[BEGIN]

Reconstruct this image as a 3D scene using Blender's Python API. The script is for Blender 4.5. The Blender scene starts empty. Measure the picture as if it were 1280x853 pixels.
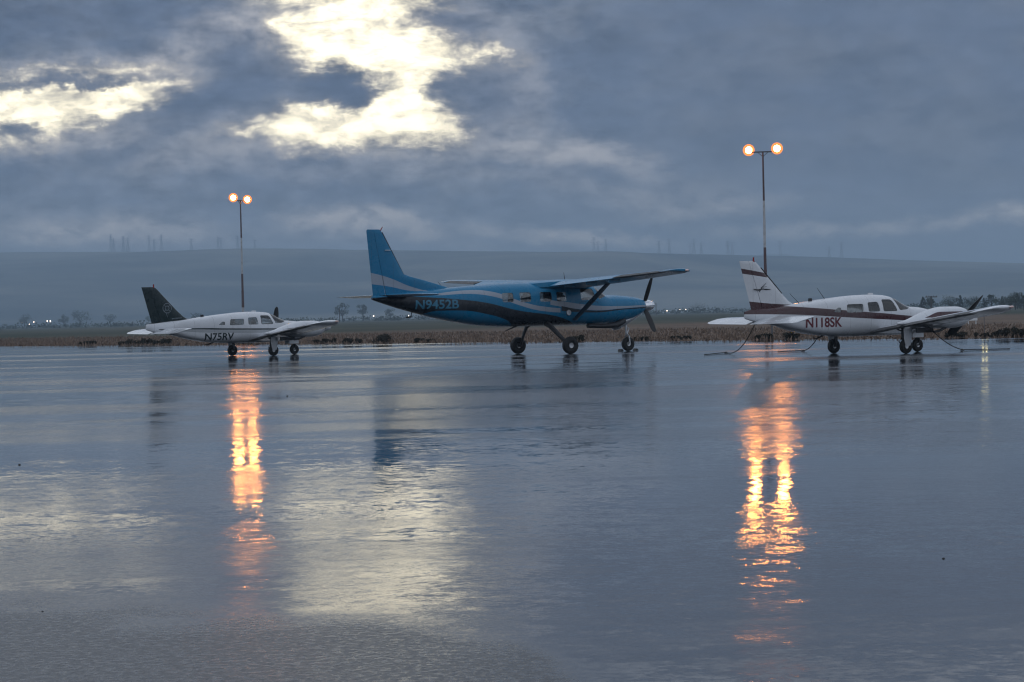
import bpy, bmesh, math, random
import numpy as np
from mathutils import Vector, Matrix
R = math.radians
random.seed(7)
C = bpy.context.scene.collection
scene = bpy.context.scene

# ------------------------------------------------------------------ camera
cam_data = bpy.data.cameras.new('camera')
cam_data.sensor_width = 36.0
cam_data.lens = 36.0 * 2600 / 1280
cam_data.clip_start = 0.1
cam_data.clip_end = 30000
cam = bpy.data.objects.new('camera', cam_data)
C.objects.link(cam)
cam.matrix_world = Matrix.Translation((0, 0, 1.5)) @ Matrix.Rotation(R(90 - 0.712), 4, 'X') @ Matrix.Rotation(R(-1.3), 4, 'Z')
scene.camera = cam

# ------------------------------------------------------------------ render settings
scene.view_settings.view_transform = 'Standard'
scene.view_settings.look = 'None'
scene.view_settings.exposure = 0.38
scene.view_settings.gamma = 1.0
scene.view_settings.use_curve_mapping = False
scene.render.engine = 'CYCLES'
cy = scene.cycles
cy.max_bounces = 8
cy.diffuse_bounces = 2
cy.glossy_bounces = 4
cy.transmission_bounces = 4
cy.transparent_max_bounces = 12
cy.volume_bounces = 0
cy.caustics_reflective = False
cy.caustics_refractive = False
cy.sample_clamp_indirect = 10.0
cy.use_denoising = True
cy.denoiser = 'OPENIMAGEDENOISE'
cy.denoising_input_passes = 'RGB_ALBEDO_NORMAL'
cy.denoising_prefilter = 'ACCURATE'
cy.filter_width = 1.2

# ------------------------------------------------------------------ node helper
class NT:
    def __init__(s, tree):
        s.t = tree; s.n = tree.nodes; s.l = tree.links
    def _in(s, node, i, v):
        if v is None: return
        if isinstance(v, bpy.types.NodeSocket): s.l.new(v, node.inputs[i])
        else: node.inputs[i].default_value = v
    def m(s, op, a, b=None, c=None, clamp=False):
        n = s.n.new('ShaderNodeMath'); n.operation = op; n.use_clamp = clamp
        s._in(n, 0, a); s._in(n, 1, b); s._in(n, 2, c)
        return n.outputs[0]
    def v(s, op, a, b=None, scale=None):
        n = s.n.new('ShaderNodeVectorMath'); n.operation = op
        s._in(n, 0, a); s._in(n, 1, b)
        if scale is not None: s._in(n, 3, scale)
        return n.outputs['Value'] if op in ('LENGTH', 'DOT_PRODUCT') else n.outputs[0]
    def sep(s, a):
        n = s.n.new('ShaderNodeSeparateXYZ'); s._in(n, 0, a); return n.outputs
    def comb(s, x, y, z):
        n = s.n.new('ShaderNodeCombineXYZ'); s._in(n, 0, x); s._in(n, 1, y); s._in(n, 2, z); return n.outputs[0]
    def mapping(s, a, loc=(0, 0, 0), rot=(0, 0, 0), sc=(1, 1, 1), kind='POINT'):
        n = s.n.new('ShaderNodeMapping'); n.vector_type = kind
        s._in(n, 0, a); n.inputs['Location'].default_value = loc
        n.inputs['Rotation'].default_value = rot; n.inputs['Scale'].default_value = sc
        return n.outputs[0]
    def noise(s, vec, scale, detail=4, rough=0.5, dist=0.0):
        n = s.n.new('ShaderNodeTexNoise'); s._in(n, 'Vector', vec)
        n.inputs['Scale'].default_value = scale; n.inputs['Detail'].default_value = detail
        n.inputs['Roughness'].default_value = rough; n.inputs['Distortion'].default_value = dist
        return n.outputs['Fac'], n.outputs['Color']
    def mr(s, a, f0, f1, t0=0.0, t1=1.0, interp='SMOOTHSTEP'):
        n = s.n.new('ShaderNodeMapRange'); n.interpolation_type = interp
        s._in(n, 0, a)
        for i, q in zip((1, 2, 3, 4), (f0, f1, t0, t1)): s._in(n, i, q)
        return n.outputs[0]
    def mix(s, f, a, b, blend='MIX'):
        n = s.n.new('ShaderNodeMix'); n.data_type = 'RGBA'; n.blend_type = blend
        s._in(n, 0, f); s._in(n, 6, a); s._in(n, 7, b)
        return n.outputs[2]
    def curve(s, x, pts):
        n = s.n.new('ShaderNodeFloatCurve'); s._in(n, 'Value', x)
        cm = n.mapping; c = cm.curves[0]
        c.points[0].location = pts[0]; c.points[1].location = pts[-1]
        for p in pts[1:-1]: c.points.new(*p)
        for p in c.points: p.handle_type = 'AUTO_CLAMPED'
        cm.update()
        return n.outputs[0]
    def ramp(s, f, stops, interp='LINEAR'):
        n = s.n.new('ShaderNodeValToRGB'); s._in(n, 0, f); r = n.color_ramp; r.interpolation = interp
        while len(r.elements) < len(stops): r.elements.new(0.5)
        for e, (p, c) in zip(r.elements, stops): e.position = p; e.color = (*c, 1) if len(c) == 3 else c
        return n.outputs[0]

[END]

▶ [TASK REQUIREMENTS] Extract every line of the data exactly; pictures stay out.

▶ [ANSWER FOR THE TASK]
Reconstruct this image as a 3D scene using Blender's Python API. The script is for Blender 4.5. The Blender scene starts empty. Measure the picture as if it were 1280x853 pixels.
import bpy, bmesh, math, random
import numpy as np
from mathutils import Vector, Matrix
R = math.radians
random.seed(7)
C = bpy.context.scene.collection
scene = bpy.context.scene

# ------------------------------------------------------------------ camera
cam_data = bpy.data.cameras.new('camera')
cam_data.sensor_width = 36.0
cam_data.lens = 36.0 * 2600 / 1280
cam_data.clip_start = 0.1
cam_data.clip_end = 30000
cam = bpy.data.objects.new('camera', cam_data)
C.objects.link(cam)
cam.matrix_world = Matrix.Translation((0, 0, 1.5)) @ Matrix.Rotation(R(90 - 0.712), 4, 'X') @ Matrix.Rotation(R(-1.3), 4, 'Z')
scene.camera = cam

# ------------------------------------------------------------------ render settings
scene.view_settings.view_transform = 'Standard'
scene.view_settings.look = 'None'
scene.view_settings.exposure = 0.38
scene.view_settings.gamma = 1.0
scene.view_settings.use_curve_mapping = False
scene.render.engine = 'CYCLES'
cy = scene.cycles
cy.max_bounces = 8
cy.diffuse_bounces = 2
cy.glossy_bounces = 4
cy.transmission_bounces = 4
cy.transparent_max_bounces = 12
cy.volume_bounces = 0
cy.caustics_reflective = False
cy.caustics_refractive = False
cy.sample_clamp_indirect = 10.0
cy.use_denoising = True
cy.denoiser = 'OPENIMAGEDENOISE'
cy.denoising_input_passes = 'RGB_ALBEDO_NORMAL'
cy.denoising_prefilter = 'ACCURATE'
cy.filter_width = 1.2

# ------------------------------------------------------------------ node helper
class NT:
    def __init__(s, tree):
        s.t = tree; s.n = tree.nodes; s.l = tree.links
    def _in(s, node, i, v):
        if v is None: return
        if isinstance(v, bpy.types.NodeSocket): s.l.new(v, node.inputs[i])
        else: node.inputs[i].default_value = v
    def m(s, op, a, b=None, c=None, clamp=False):
        n = s.n.new('ShaderNodeMath'); n.operation = op; n.use_clamp = clamp
        s._in(n, 0, a); s._in(n, 1, b); s._in(n, 2, c)
        return n.outputs[0]
    def v(s, op, a, b=None, scale=None):
        n = s.n.new('ShaderNodeVectorMath'); n.operation = op
        s._in(n, 0, a); s._in(n, 1, b)
        if scale is not None: s._in(n, 3, scale)
        return n.outputs['Value'] if op in ('LENGTH', 'DOT_PRODUCT') else n.outputs[0]
    def sep(s, a):
        n = s.n.new('ShaderNodeSeparateXYZ'); s._in(n, 0, a); return n.outputs
    def comb(s, x, y, z):
        n = s.n.new('ShaderNodeCombineXYZ'); s._in(n, 0, x); s._in(n, 1, y); s._in(n, 2, z); return n.outputs[0]
    def mapping(s, a, loc=(0, 0, 0), rot=(0, 0, 0), sc=(1, 1, 1), kind='POINT'):
        n = s.n.new('ShaderNodeMapping'); n.vector_type = kind
        s._in(n, 0, a); n.inputs['Location'].default_value = loc
        n.inputs['Rotation'].default_value = rot; n.inputs['Scale'].default_value = sc
        return n.outputs[0]
    def noise(s, vec, scale, detail=4, rough=0.5, dist=0.0):
        n = s.n.new('ShaderNodeTexNoise'); s._in(n, 'Vector', vec)
        n.inputs['Scale'].default_value = scale; n.inputs['Detail'].default_value = detail
        n.inputs['Roughness'].default_value = rough; n.inputs['Distortion'].default_value = dist
        return n.outputs['Fac'], n.outputs['Color']
    def mr(s, a, f0, f1, t0=0.0, t1=1.0, interp='SMOOTHSTEP'):
        n = s.n.new('ShaderNodeMapRange'); n.interpolation_type = interp
        s._in(n, 0, a)
        for i, q in zip((1, 2, 3, 4), (f0, f1, t0, t1)): s._in(n, i, q)
        return n.outputs[0]
    def mix(s, f, a, b, blend='MIX'):
        n = s.n.new('ShaderNodeMix'); n.data_type = 'RGBA'; n.blend_type = blend
        s._in(n, 0, f); s._in(n, 6, a); s._in(n, 7, b)
        return n.outputs[2]
    def curve(s, x, pts):
        n = s.n.new('ShaderNodeFloatCurve'); s._in(n, 'Value', x)
        cm = n.mapping; c = cm.curves[0]
        c.points[0].location = pts[0]; c.points[1].location = pts[-1]
        for p in pts[1:-1]: c.points.new(*p)
        for p in c.points: p.handle_type = 'AUTO_CLAMPED'
        cm.update()
        return n.outputs[0]
    def ramp(s, f, stops, interp='LINEAR'):
        n = s.n.new('ShaderNodeValToRGB'); s._in(n, 0, f); r = n.color_ramp; r.interpolation = interp
        while len(r.elements) < len(stops): r.elements.new(0.5)
        for e, (p, c) in zip(r.elements, stops): e.position = p; e.color = (*c, 1) if len(c) == 3 else c
        return n.outputs[0]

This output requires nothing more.